COLLECTED MATERIAL.
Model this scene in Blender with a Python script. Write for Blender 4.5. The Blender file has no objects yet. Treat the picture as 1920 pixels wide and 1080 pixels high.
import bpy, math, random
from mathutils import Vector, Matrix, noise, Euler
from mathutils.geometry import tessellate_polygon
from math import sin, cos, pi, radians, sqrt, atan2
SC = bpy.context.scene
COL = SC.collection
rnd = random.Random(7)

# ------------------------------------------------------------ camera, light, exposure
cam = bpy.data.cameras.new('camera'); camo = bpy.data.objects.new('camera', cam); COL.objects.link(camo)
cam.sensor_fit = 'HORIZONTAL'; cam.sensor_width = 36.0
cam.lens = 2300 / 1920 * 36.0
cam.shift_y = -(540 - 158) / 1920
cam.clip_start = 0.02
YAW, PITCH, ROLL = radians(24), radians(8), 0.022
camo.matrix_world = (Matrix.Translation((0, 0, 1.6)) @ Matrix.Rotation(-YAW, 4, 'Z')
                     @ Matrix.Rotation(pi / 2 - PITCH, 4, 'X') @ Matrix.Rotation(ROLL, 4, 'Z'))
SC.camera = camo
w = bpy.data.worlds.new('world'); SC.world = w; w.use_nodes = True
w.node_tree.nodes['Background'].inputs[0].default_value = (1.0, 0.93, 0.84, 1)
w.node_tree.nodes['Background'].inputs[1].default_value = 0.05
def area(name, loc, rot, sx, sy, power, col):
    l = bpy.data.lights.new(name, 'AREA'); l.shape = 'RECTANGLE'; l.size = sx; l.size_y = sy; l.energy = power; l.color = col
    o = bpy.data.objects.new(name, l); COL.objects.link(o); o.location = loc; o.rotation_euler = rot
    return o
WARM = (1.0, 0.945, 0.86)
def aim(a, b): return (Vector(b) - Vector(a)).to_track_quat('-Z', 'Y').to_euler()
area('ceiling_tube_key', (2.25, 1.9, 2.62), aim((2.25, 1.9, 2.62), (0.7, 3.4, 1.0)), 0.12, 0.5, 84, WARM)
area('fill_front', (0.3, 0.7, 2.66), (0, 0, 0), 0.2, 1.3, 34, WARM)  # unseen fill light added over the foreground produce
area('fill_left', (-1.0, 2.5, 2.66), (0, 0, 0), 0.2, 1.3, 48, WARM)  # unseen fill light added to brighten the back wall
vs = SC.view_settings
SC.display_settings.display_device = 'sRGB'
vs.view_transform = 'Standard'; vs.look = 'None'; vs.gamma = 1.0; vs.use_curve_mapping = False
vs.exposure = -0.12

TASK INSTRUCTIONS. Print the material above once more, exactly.

ANSWER IN FULL.
Model this scene in Blender with a Python script. Write for Blender 4.5. The Blender file has no objects yet. Treat the picture as 1920 pixels wide and 1080 pixels high.
import bpy, math, random
from mathutils import Vector, Matrix, noise, Euler
from mathutils.geometry import tessellate_polygon
from math import sin, cos, pi, radians, sqrt, atan2
SC = bpy.context.scene
COL = SC.collection
rnd = random.Random(7)

# ------------------------------------------------------------ camera, light, exposure
cam = bpy.data.cameras.new('camera'); camo = bpy.data.objects.new('camera', cam); COL.objects.link(camo)
cam.sensor_fit = 'HORIZONTAL'; cam.sensor_width = 36.0
cam.lens = 2300 / 1920 * 36.0
cam.shift_y = -(540 - 158) / 1920
cam.clip_start = 0.02
YAW, PITCH, ROLL = radians(24), radians(8), 0.022
camo.matrix_world = (Matrix.Translation((0, 0, 1.6)) @ Matrix.Rotation(-YAW, 4, 'Z')
                     @ Matrix.Rotation(pi / 2 - PITCH, 4, 'X') @ Matrix.Rotation(ROLL, 4, 'Z'))
SC.camera = camo
w = bpy.data.worlds.new('world'); SC.world = w; w.use_nodes = True
w.node_tree.nodes['Background'].inputs[0].default_value = (1.0, 0.93, 0.84, 1)
w.node_tree.nodes['Background'].inputs[1].default_value = 0.05
def area(name, loc, rot, sx, sy, power, col):
    l = bpy.data.lights.new(name, 'AREA'); l.shape = 'RECTANGLE'; l.size = sx; l.size_y = sy; l.energy = power; l.color = col
    o = bpy.data.objects.new(name, l); COL.objects.link(o); o.location = loc; o.rotation_euler = rot
    return o
WARM = (1.0, 0.945, 0.86)
def aim(a, b): return (Vector(b) - Vector(a)).to_track_quat('-Z', 'Y').to_euler()
area('ceiling_tube_key', (2.25, 1.9, 2.62), aim((2.25, 1.9, 2.62), (0.7, 3.4, 1.0)), 0.12, 0.5, 84, WARM)
area('fill_front', (0.3, 0.7, 2.66), (0, 0, 0), 0.2, 1.3, 34, WARM)  # unseen fill light added over the foreground produce
area('fill_left', (-1.0, 2.5, 2.66), (0, 0, 0), 0.2, 1.3, 48, WARM)  # unseen fill light added to brighten the back wall
vs = SC.view_settings
SC.display_settings.display_device = 'sRGB'
vs.view_transform = 'Standard'; vs.look = 'None'; vs.gamma = 1.0; vs.use_curve_mapping = False
vs.exposure = -0.12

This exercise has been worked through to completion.